In March 2023, the U.S. Commodity Futures Trading Commission (CFTC) initiated legal proceedings against Binance, its CEO Changpeng Zhao (CZ), and former Chief Compliance Officer Samuel Lim. The CFTC alleged that Binance operated an “illegal” exchange and maintained a “sham” compliance program, citing violations of the Commodity Exchange Act and other federal regulations. This marked the beginning of a legal battle that would shape the future of the world’s largest cryptocurrency exchange.
Binance responded by seeking the dismissal of the CFTC lawsuit. One key argument put forth by Binance was its jurisdictional claim. Despite CZ being a Canadian citizen, Binance’s parent company is in the Cayman Islands. Binance contended that since its primary clientele were non-U.S. residents and businesses, the CFTC lacked jurisdiction over their operations. To support this claim, Binance cited a precedent from 2007 stating that “United States law governs domestically but does not rule the world.”
SEC’s Allegations and Escalation
The legal troubles for Binance did not end with the CFTC lawsuit. In June, the U.S. Securities and Exchange Commission (SEC) escalated the situation by lodging thirteen allegations against Binance, CZ, and the operator of its U.S. exchange. These allegations accused them of being involved in a “web of deception.” This marked a significant escalation in the legal challenges facing Binance and its leadership, with the SEC adding further weight to the allegations.
Amidst the mounting legal pressures, CZ, the CEO of Binance, took a surprising step by resigning. He publicly stated that this decision was made to accept responsibility for past errors, benefiting the broader community, Binance itself, and his own future. CZ introduced Richard Teng as his successor, elevating him from his previous Global Head of Regional Markets role.
CZ snap | Source: X (Formerly Twitter)
Teng’s Commitments and Future Direction
The newly appointed CEO, Richard Teng, assumed the mantle immediately. He pledged to lead Binance into its next development phase while prioritizing security, transparency, compliance, and expansion. Teng’s extensive thirty years of experience in financial services and regulation positioned him as a figure with the expertise to navigate the challenges facing Binance.
Despite stepping down as CEO, CZ assured stakeholders of his continued involvement. He expressed readiness to provide consultations when needed, leveraging his stakeholder status and deep understanding of the company’s history. Additionally, he outlined his plans for sabbatical and passive investments in blockchain, AI, biotech, and DeFi startups, signalling a shift in focus while denying allegations of financial misconduct.
Richard Teng’s vision as CEO emphasized the importance of maintaining financial stability, security, and safety at Binance.
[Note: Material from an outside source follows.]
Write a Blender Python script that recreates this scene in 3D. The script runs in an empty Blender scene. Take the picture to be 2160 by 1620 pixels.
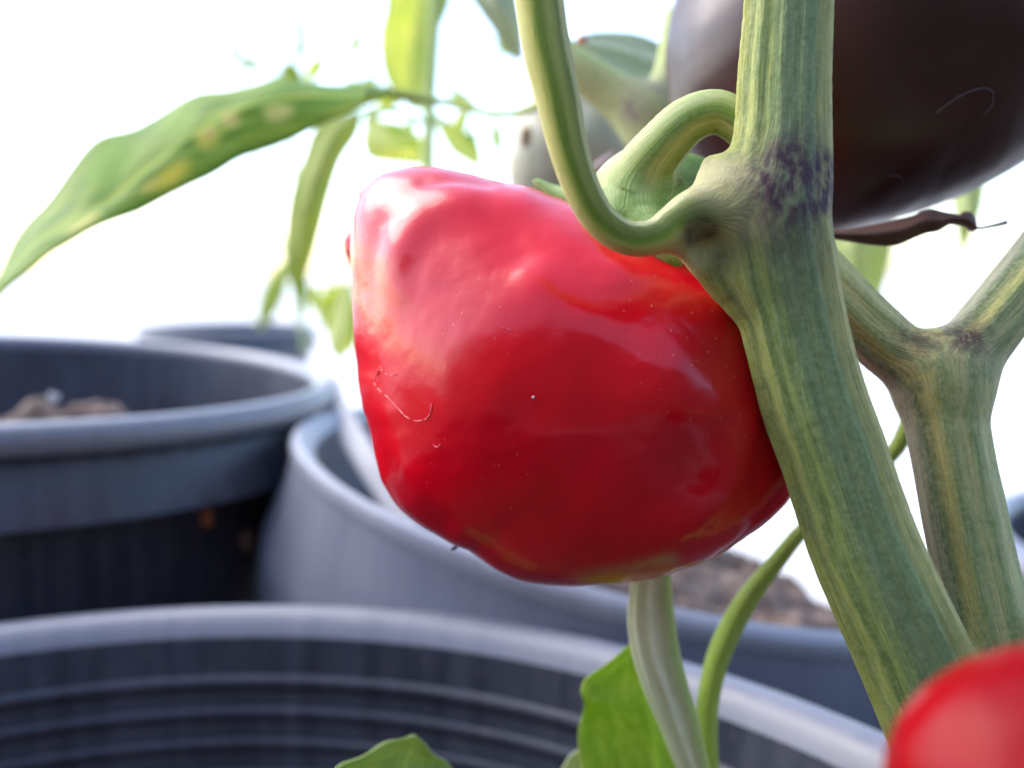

He highlighted the need for regulatory compliance with global regulations and collaboration with authorities. Notably, he underlined the necessity of adhering to U.S. laws when serving U.S. customers, aligning with the position of the U.S. government.
In summary, the Binance case encompasses a series of legal actions by regulatory bodies, the attempted dismissal of the CFTC lawsuit based on jurisdictional claims, the SEC’s additional allegations, CZ’s unexpected resignation, the appointment of Richard Teng as CEO, and the new leadership’s commitment to compliance and collaboration.
These developments have far-reaching implications for the world’s largest cryptocurrency exchange and the broader crypto industry. The market reacted with several sharp downfalls, but recovered almost fully. It seems that the bullish trend is gaining momentum despite a lot of negative regulation-related cases.